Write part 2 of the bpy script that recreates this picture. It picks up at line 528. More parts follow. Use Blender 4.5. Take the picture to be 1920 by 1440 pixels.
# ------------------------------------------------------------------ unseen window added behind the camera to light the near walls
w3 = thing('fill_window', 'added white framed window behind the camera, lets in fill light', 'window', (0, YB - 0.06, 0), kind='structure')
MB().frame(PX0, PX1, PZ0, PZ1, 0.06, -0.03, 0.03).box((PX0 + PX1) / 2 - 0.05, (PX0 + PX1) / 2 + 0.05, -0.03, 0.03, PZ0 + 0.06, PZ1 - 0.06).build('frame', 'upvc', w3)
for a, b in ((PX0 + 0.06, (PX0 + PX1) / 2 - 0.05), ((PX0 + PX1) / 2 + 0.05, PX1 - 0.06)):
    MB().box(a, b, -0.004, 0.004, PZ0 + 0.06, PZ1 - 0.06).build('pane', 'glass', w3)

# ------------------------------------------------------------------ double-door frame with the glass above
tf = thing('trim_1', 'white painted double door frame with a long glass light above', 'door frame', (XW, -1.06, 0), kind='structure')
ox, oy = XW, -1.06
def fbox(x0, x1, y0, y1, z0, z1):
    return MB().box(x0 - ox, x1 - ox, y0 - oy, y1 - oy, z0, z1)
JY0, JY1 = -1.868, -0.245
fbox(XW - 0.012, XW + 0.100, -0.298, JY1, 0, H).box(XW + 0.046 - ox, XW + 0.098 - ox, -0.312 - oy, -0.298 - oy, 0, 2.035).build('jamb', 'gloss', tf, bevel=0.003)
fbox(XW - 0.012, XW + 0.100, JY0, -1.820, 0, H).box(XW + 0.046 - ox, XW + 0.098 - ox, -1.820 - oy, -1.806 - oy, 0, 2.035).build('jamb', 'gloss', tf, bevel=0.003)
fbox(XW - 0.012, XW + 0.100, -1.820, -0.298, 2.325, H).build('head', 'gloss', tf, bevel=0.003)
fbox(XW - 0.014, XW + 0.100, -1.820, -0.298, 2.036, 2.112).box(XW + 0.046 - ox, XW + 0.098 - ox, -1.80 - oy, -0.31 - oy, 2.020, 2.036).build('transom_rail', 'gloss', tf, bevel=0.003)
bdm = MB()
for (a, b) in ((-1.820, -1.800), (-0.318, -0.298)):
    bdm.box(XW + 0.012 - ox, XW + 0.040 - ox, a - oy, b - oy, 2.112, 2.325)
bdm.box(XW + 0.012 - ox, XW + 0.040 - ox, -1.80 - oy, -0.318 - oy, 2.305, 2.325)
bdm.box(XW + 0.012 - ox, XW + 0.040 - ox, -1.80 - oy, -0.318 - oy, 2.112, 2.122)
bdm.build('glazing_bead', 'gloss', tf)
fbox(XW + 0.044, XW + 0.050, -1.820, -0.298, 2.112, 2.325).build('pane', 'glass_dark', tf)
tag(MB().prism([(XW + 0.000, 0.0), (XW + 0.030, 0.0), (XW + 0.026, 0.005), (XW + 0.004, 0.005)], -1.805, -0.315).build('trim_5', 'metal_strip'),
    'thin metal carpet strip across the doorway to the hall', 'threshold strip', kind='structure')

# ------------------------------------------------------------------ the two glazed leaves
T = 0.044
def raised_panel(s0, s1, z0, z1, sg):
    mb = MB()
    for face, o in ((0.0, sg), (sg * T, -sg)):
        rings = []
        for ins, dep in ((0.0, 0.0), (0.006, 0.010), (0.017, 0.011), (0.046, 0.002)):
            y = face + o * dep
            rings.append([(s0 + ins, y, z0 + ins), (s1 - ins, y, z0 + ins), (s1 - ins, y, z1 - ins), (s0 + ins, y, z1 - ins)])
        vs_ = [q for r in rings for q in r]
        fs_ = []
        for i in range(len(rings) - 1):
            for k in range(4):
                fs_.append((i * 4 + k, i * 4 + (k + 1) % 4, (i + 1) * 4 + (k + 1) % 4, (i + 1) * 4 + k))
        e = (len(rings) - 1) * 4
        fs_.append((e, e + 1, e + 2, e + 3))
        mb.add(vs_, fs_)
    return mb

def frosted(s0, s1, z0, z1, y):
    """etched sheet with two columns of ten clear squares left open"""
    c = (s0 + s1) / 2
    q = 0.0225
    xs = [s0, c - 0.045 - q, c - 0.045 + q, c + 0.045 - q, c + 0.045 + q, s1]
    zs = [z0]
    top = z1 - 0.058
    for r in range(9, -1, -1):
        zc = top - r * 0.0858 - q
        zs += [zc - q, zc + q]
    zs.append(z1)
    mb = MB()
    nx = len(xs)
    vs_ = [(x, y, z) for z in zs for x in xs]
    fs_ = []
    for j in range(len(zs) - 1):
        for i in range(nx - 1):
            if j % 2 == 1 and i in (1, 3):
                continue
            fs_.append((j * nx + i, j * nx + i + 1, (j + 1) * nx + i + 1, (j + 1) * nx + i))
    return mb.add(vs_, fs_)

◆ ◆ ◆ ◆

Can you give every line above again, exactly as written?

Write part 2 of the bpy script that recreates this picture. It picks up at line 528. More parts follow. Use Blender 4.5. Take the picture to be 1920 by 1440 pixels.
# ------------------------------------------------------------------ unseen window added behind the camera to light the near walls
w3 = thing('fill_window', 'added white framed window behind the camera, lets in fill light', 'window', (0, YB - 0.06, 0), kind='structure')
MB().frame(PX0, PX1, PZ0, PZ1, 0.06, -0.03, 0.03).box((PX0 + PX1) / 2 - 0.05, (PX0 + PX1) / 2 + 0.05, -0.03, 0.03, PZ0 + 0.06, PZ1 - 0.06).build('frame', 'upvc', w3)
for a, b in ((PX0 + 0.06, (PX0 + PX1) / 2 - 0.05), ((PX0 + PX1) / 2 + 0.05, PX1 - 0.06)):
    MB().box(a, b, -0.004, 0.004, PZ0 + 0.06, PZ1 - 0.06).build('pane', 'glass', w3)

# ------------------------------------------------------------------ double-door frame with the glass above
tf = thing('trim_1', 'white painted double door frame with a long glass light above', 'door frame', (XW, -1.06, 0), kind='structure')
ox, oy = XW, -1.06
def fbox(x0, x1, y0, y1, z0, z1):
    return MB().box(x0 - ox, x1 - ox, y0 - oy, y1 - oy, z0, z1)
JY0, JY1 = -1.868, -0.245
fbox(XW - 0.012, XW + 0.100, -0.298, JY1, 0, H).box(XW + 0.046 - ox, XW + 0.098 - ox, -0.312 - oy, -0.298 - oy, 0, 2.035).build('jamb', 'gloss', tf, bevel=0.003)
fbox(XW - 0.012, XW + 0.100, JY0, -1.820, 0, H).box(XW + 0.046 - ox, XW + 0.098 - ox, -1.820 - oy, -1.806 - oy, 0, 2.035).build('jamb', 'gloss', tf, bevel=0.003)
fbox(XW - 0.012, XW + 0.100, -1.820, -0.298, 2.325, H).build('head', 'gloss', tf, bevel=0.003)
fbox(XW - 0.014, XW + 0.100, -1.820, -0.298, 2.036, 2.112).box(XW + 0.046 - ox, XW + 0.098 - ox, -1.80 - oy, -0.31 - oy, 2.020, 2.036).build('transom_rail', 'gloss', tf, bevel=0.003)
bdm = MB()
for (a, b) in ((-1.820, -1.800), (-0.318, -0.298)):
    bdm.box(XW + 0.012 - ox, XW + 0.040 - ox, a - oy, b - oy, 2.112, 2.325)
bdm.box(XW + 0.012 - ox, XW + 0.040 - ox, -1.80 - oy, -0.318 - oy, 2.305, 2.325)
bdm.box(XW + 0.012 - ox, XW + 0.040 - ox, -1.80 - oy, -0.318 - oy, 2.112, 2.122)
bdm.build('glazing_bead', 'gloss', tf)
fbox(XW + 0.044, XW + 0.050, -1.820, -0.298, 2.112, 2.325).build('pane', 'glass_dark', tf)
tag(MB().prism([(XW + 0.000, 0.0), (XW + 0.030, 0.0), (XW + 0.026, 0.005), (XW + 0.004, 0.005)], -1.805, -0.315).build('trim_5', 'metal_strip'),
    'thin metal carpet strip across the doorway to the hall', 'threshold strip', kind='structure')

# ------------------------------------------------------------------ the two glazed leaves
T = 0.044
def raised_panel(s0, s1, z0, z1, sg):
    mb = MB()
    for face, o in ((0.0, sg), (sg * T, -sg)):
        rings = []
        for ins, dep in ((0.0, 0.0), (0.006, 0.010), (0.017, 0.011), (0.046, 0.002)):
            y = face + o * dep
            rings.append([(s0 + ins, y, z0 + ins), (s1 - ins, y, z0 + ins), (s1 - ins, y, z1 - ins), (s0 + ins, y, z1 - ins)])
        vs_ = [q for r in rings for q in r]
        fs_ = []
        for i in range(len(rings) - 1):
            for k in range(4):
                fs_.append((i * 4 + k, i * 4 + (k + 1) % 4, (i + 1) * 4 + (k + 1) % 4, (i + 1) * 4 + k))
        e = (len(rings) - 1) * 4
        fs_.append((e, e + 1, e + 2, e + 3))
        mb.add(vs_, fs_)
    return mb

def frosted(s0, s1, z0, z1, y):
    """etched sheet with two columns of ten clear squares left open"""
    c = (s0 + s1) / 2
    q = 0.0225
    xs = [s0, c - 0.045 - q, c - 0.045 + q, c + 0.045 - q, c + 0.045 + q, s1]
    zs = [z0]
    top = z1 - 0.058
    for r in range(9, -1, -1):
        zc = top - r * 0.0858 - q
        zs += [zc - q, zc + q]
    zs.append(z1)
    mb = MB()
    nx = len(xs)
    vs_ = [(x, y, z) for z in zs for x in xs]
    fs_ = []
    for j in range(len(zs) - 1):
        for i in range(nx - 1):
            if j % 2 == 1 and i in (1, 3):
                continue
            fs_.append((j * nx + i, j * nx + i + 1, (j + 1) * nx + i + 1, (j + 1) * nx + i))
    return mb.add(vs_, fs_)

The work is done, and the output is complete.